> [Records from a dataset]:
────────────────

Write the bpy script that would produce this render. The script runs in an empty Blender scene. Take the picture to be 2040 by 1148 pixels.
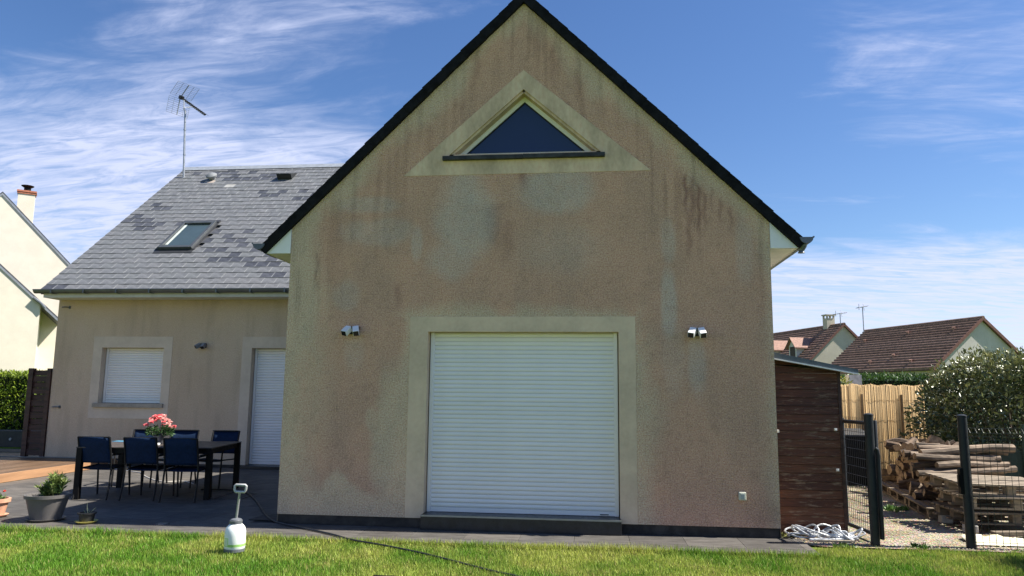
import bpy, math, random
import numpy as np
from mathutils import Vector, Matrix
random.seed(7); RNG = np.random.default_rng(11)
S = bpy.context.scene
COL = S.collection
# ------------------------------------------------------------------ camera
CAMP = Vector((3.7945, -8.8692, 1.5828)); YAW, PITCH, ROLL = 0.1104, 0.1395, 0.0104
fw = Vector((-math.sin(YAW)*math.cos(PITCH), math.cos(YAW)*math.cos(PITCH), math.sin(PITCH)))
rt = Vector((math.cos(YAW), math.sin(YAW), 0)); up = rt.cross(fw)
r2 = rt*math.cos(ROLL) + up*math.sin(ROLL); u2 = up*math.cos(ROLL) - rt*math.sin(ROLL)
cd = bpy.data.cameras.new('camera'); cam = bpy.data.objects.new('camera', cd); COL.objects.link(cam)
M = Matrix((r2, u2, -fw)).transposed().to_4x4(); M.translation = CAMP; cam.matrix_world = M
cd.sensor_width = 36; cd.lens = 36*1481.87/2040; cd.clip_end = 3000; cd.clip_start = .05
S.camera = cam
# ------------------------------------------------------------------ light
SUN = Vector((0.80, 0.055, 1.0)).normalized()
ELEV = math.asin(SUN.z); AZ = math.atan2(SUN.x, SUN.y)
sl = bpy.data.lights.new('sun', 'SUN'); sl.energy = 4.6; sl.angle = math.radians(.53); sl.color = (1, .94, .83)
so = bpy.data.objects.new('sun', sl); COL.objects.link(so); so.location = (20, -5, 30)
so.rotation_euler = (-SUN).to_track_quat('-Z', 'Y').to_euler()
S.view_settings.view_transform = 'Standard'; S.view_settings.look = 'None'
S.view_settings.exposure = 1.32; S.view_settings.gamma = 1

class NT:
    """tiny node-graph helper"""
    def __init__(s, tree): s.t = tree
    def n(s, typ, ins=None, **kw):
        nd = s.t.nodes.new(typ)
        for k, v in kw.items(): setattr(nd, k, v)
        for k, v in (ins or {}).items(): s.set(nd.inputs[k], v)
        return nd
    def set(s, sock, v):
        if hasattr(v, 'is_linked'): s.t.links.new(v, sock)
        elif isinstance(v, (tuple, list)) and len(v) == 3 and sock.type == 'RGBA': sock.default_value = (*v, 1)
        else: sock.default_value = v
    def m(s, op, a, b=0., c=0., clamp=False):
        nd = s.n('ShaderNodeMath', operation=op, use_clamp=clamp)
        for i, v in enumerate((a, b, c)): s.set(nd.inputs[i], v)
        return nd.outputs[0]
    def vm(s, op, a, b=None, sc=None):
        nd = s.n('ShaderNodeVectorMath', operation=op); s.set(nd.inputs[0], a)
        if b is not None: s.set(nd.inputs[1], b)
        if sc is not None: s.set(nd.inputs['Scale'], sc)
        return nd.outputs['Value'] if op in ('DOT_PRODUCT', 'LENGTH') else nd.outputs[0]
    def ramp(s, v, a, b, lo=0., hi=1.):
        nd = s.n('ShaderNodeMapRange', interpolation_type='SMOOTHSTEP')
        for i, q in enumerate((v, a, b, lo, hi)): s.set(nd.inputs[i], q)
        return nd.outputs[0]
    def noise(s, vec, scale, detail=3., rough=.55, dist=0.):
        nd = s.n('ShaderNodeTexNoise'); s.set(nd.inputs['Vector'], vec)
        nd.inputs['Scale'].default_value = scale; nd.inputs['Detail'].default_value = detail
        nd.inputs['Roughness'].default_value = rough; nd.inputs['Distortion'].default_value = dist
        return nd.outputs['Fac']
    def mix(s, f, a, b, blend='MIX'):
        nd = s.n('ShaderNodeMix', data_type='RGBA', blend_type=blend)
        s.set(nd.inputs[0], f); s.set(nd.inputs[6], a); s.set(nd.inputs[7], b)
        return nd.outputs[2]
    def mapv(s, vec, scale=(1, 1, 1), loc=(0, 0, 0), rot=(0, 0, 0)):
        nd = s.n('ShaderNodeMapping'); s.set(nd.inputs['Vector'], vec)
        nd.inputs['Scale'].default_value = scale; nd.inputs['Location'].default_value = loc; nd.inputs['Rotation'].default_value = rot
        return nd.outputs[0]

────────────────

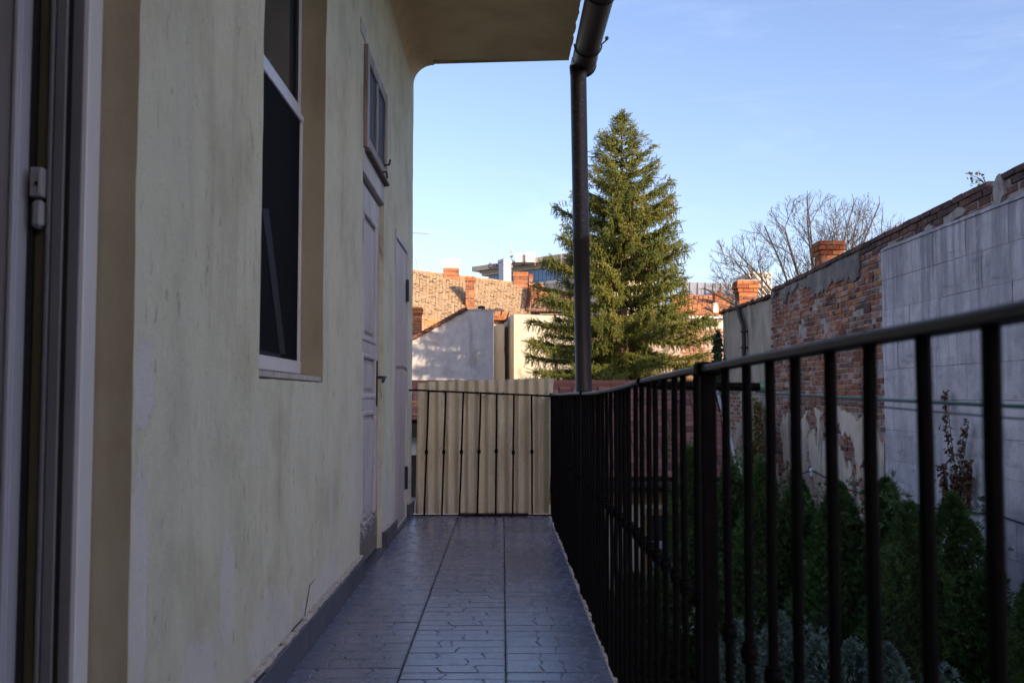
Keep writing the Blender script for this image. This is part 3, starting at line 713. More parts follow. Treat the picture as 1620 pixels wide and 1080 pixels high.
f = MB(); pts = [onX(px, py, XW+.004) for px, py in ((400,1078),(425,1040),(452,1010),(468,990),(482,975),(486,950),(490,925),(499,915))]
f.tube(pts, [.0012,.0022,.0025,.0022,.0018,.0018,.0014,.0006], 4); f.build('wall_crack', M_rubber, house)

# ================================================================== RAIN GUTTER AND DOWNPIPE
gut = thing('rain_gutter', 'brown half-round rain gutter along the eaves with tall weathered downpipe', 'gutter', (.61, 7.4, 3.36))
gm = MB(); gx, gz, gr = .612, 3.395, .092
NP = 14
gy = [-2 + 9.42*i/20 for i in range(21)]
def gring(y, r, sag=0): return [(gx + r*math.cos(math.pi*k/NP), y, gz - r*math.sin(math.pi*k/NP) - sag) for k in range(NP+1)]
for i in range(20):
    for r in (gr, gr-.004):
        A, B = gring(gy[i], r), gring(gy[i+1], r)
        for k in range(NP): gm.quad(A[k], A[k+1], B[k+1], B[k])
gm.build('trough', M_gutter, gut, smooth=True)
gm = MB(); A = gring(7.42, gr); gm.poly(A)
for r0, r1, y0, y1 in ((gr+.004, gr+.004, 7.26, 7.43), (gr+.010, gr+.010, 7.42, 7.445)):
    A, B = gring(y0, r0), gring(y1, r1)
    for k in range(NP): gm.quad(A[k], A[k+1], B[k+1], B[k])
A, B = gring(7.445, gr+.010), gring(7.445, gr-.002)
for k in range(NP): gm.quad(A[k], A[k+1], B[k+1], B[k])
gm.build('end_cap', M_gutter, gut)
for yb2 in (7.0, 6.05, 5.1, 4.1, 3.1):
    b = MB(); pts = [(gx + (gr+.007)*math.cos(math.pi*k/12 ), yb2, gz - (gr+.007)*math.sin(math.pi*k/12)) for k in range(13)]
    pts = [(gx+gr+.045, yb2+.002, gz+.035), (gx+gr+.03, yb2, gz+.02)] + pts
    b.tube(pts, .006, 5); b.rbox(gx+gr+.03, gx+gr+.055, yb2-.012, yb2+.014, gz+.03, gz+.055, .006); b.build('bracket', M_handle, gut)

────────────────

> [TASK DIRECTIONS]:
Copy out, exactly, every line from the one that contains "Write the bpy" through the one that contains "S.view_settings.exposure = 1.32;". Pictures stay out of the copy.

> [ANSWER TO THE PROBLEM]:
Write the bpy script that would produce this render. The script runs in an empty Blender scene. Take the picture to be 2040 by 1148 pixels.
import bpy, math, random
import numpy as np
from mathutils import Vector, Matrix
random.seed(7); RNG = np.random.default_rng(11)
S = bpy.context.scene
COL = S.collection
# ------------------------------------------------------------------ camera
CAMP = Vector((3.7945, -8.8692, 1.5828)); YAW, PITCH, ROLL = 0.1104, 0.1395, 0.0104
fw = Vector((-math.sin(YAW)*math.cos(PITCH), math.cos(YAW)*math.cos(PITCH), math.sin(PITCH)))
rt = Vector((math.cos(YAW), math.sin(YAW), 0)); up = rt.cross(fw)
r2 = rt*math.cos(ROLL) + up*math.sin(ROLL); u2 = up*math.cos(ROLL) - rt*math.sin(ROLL)
cd = bpy.data.cameras.new('camera'); cam = bpy.data.objects.new('camera', cd); COL.objects.link(cam)
M = Matrix((r2, u2, -fw)).transposed().to_4x4(); M.translation = CAMP; cam.matrix_world = M
cd.sensor_width = 36; cd.lens = 36*1481.87/2040; cd.clip_end = 3000; cd.clip_start = .05
S.camera = cam
# ------------------------------------------------------------------ light
SUN = Vector((0.80, 0.055, 1.0)).normalized()
ELEV = math.asin(SUN.z); AZ = math.atan2(SUN.x, SUN.y)
sl = bpy.data.lights.new('sun', 'SUN'); sl.energy = 4.6; sl.angle = math.radians(.53); sl.color = (1, .94, .83)
so = bpy.data.objects.new('sun', sl); COL.objects.link(so); so.location = (20, -5, 30)
so.rotation_euler = (-SUN).to_track_quat('-Z', 'Y').to_euler()
S.view_settings.view_transform = 'Standard'; S.view_settings.look = 'None'
S.view_settings.exposure = 1.32; S.view_settings.gamma = 1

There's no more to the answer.